Reduce Rush Hour With The Telephone

Speaking at BT on Wednesday 3 August, Transport Minister, Norman Baker urged commuters and businesses in London to think differently about how they travel during the Olympic Games, as he marked a year to go to what is likely to be one of the busiest days on the transport network.

Mr Baker has clearly been thinking along these lines for some time. According to an article in April this year by The Guardian’s Whitehall Correspondent, Polly Curtis, Mr Baker was looking to dramatically reduce rush hour in London and across the country by persuading companies to allow employees to work from home, come into the office earlier/later and leave earlier/later.

In the article Mr Baker said, “It is crazy these days for people to go to work when work can come to people. It’s even crazier that we all travel on the same day at the same time. We should be able to spread the peak across different times.”

The plan to stagger rush hour is driven in part by the need to reduce carbon emissions. But Curtis’ article tells us that ‘ministers are also warning that there is urgency to fast-track changes to the rush hour because of the Olympics.’ 

Apparently, it would be ‘impossible’ for the capital to cope with the expected number of visitors to the Olympics plus all of us who may be trying to go about our business as normal.

As well as businesses allowing flexible working another option mentioned is the increased use of video conferencing which might mean ‘that employees don’t have to leave home at all’.

To ensure that businesses consider the role they can play in helping to reduce travelling to and from the office, and not just during the Olympics, it is crucial that they are made aware of all of the technology options that are available to help make this a viable proposition. 

It seems to me that whenever the technologies which enable employees to work from home are mentioned, the focus is always on video conferencing. There is no doubt that for a very small number of large companies video conferencing has become a useful business tool but mainstream adoption has never really been achieved.

The technology that is overlooked as a key business communications tool and which allows those working from home to work as effectively and productively as if they were in the office is the plain old telephone.

The plain old telephone, either fixed or mobile, allows us to hold an audio conference to bring together all the people that someone working from home needs to communicate with: office based colleagues, suppliers or customers.

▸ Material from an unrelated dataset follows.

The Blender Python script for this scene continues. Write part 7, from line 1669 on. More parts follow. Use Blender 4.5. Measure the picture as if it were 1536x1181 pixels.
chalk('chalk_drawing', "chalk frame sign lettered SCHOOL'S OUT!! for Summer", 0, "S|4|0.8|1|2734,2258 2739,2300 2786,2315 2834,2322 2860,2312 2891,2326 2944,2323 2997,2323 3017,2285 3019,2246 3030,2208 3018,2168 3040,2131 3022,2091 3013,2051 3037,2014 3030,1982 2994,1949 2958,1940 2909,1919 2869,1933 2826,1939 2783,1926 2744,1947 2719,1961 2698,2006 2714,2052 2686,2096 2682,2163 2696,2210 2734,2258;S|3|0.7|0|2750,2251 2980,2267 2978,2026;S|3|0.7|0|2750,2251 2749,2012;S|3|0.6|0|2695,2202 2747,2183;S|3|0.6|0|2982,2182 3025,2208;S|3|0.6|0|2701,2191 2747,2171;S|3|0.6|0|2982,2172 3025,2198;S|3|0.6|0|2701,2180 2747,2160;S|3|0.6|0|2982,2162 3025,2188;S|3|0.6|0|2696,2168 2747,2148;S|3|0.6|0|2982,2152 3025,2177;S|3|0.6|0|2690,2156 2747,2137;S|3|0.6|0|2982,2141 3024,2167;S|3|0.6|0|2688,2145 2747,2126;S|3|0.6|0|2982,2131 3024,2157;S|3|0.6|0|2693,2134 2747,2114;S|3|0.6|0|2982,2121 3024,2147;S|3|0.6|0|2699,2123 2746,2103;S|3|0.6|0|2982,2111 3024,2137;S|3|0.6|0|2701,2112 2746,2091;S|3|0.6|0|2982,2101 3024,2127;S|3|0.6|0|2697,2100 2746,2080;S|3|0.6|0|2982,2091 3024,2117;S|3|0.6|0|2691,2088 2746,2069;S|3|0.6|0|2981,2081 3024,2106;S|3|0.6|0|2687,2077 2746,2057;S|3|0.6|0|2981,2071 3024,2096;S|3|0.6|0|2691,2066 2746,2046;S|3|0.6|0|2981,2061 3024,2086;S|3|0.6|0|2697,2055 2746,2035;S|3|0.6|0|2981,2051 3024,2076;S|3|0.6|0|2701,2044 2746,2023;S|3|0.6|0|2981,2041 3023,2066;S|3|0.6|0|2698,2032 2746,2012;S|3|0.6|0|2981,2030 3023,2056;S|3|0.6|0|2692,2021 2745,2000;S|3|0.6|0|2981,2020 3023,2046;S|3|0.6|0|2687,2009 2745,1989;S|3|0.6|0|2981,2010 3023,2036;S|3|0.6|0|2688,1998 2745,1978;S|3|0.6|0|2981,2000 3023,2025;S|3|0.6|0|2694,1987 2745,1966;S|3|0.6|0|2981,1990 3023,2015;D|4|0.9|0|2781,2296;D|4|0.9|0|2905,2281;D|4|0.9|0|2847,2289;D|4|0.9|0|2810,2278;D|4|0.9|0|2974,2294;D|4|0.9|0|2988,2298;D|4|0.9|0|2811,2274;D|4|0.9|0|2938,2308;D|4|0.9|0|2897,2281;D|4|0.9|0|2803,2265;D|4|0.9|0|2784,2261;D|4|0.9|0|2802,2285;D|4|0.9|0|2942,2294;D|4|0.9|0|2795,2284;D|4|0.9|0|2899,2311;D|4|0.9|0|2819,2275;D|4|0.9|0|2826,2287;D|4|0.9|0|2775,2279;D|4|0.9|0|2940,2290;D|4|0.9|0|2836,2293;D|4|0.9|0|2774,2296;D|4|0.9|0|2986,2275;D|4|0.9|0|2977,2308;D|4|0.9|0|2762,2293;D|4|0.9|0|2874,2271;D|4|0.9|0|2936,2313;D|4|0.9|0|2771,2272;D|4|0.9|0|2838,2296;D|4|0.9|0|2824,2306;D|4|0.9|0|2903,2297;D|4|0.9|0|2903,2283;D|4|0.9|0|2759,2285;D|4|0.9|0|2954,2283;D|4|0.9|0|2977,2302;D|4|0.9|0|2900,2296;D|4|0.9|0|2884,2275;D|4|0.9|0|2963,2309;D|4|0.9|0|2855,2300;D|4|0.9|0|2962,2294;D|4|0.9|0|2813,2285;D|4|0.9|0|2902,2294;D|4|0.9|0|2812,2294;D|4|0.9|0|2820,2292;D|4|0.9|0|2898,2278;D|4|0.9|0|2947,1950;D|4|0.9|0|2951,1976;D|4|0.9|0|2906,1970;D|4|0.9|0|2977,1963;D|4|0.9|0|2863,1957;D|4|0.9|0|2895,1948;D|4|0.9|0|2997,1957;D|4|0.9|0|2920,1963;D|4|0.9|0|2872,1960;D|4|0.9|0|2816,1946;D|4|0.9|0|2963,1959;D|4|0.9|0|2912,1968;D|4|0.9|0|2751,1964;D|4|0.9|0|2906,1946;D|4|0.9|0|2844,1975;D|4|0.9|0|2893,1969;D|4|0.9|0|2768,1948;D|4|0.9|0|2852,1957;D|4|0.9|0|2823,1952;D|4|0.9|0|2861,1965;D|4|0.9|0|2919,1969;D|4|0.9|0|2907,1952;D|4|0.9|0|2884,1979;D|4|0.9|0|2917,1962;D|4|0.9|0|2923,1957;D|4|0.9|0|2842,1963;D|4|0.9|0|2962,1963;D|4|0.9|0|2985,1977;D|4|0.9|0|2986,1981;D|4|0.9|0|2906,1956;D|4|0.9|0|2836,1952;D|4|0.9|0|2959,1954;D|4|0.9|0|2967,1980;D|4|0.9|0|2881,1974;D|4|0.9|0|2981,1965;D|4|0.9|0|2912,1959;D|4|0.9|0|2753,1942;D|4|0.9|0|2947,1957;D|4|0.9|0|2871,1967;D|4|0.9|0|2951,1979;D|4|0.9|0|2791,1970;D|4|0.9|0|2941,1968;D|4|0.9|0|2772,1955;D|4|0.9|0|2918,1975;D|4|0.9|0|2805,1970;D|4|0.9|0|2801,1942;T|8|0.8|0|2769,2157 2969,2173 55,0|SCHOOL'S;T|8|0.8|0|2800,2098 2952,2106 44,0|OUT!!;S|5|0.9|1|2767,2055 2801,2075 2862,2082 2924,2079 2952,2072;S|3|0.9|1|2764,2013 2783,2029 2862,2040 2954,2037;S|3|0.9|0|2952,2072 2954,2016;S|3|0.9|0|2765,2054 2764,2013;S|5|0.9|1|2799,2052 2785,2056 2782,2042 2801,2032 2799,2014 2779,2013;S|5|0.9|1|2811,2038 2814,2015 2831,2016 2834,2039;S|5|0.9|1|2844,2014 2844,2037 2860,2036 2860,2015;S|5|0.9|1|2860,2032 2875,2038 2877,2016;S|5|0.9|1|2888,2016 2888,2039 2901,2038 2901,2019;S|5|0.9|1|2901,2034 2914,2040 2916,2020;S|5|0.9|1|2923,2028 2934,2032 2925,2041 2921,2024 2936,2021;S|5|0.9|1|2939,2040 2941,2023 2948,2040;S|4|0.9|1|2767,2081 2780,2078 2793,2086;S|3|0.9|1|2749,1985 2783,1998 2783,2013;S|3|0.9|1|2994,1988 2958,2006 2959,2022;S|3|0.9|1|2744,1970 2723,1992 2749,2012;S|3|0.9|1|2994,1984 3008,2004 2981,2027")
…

The telephone combined with access to a PC or laptop and a broad band connection allows us to hold an audio and web conference. We can hear everyone and by accessing a web conferencing solution, we can also share information, just as if everyone was sitting around the same meeting room table.

It is not always necessary to ‘see’ the people we need to meet with and the majority of business meetings can successfully take place using audio and web conferencing.

So businesses, especially smaller businesses, must not be put off from considering how to implement flexible working, by thinking that often complex and expensive video conferencing solutions are the only answer. 

It is still much easier and more cost effective for home workers to simply pick up the phone, and share documents via the Internet.

Let’s hope that the 2012 London Olympics will provide the big push businesses need to deploy flexible working practices as the norm thereby helping to reduce rush hour and carbon emissions.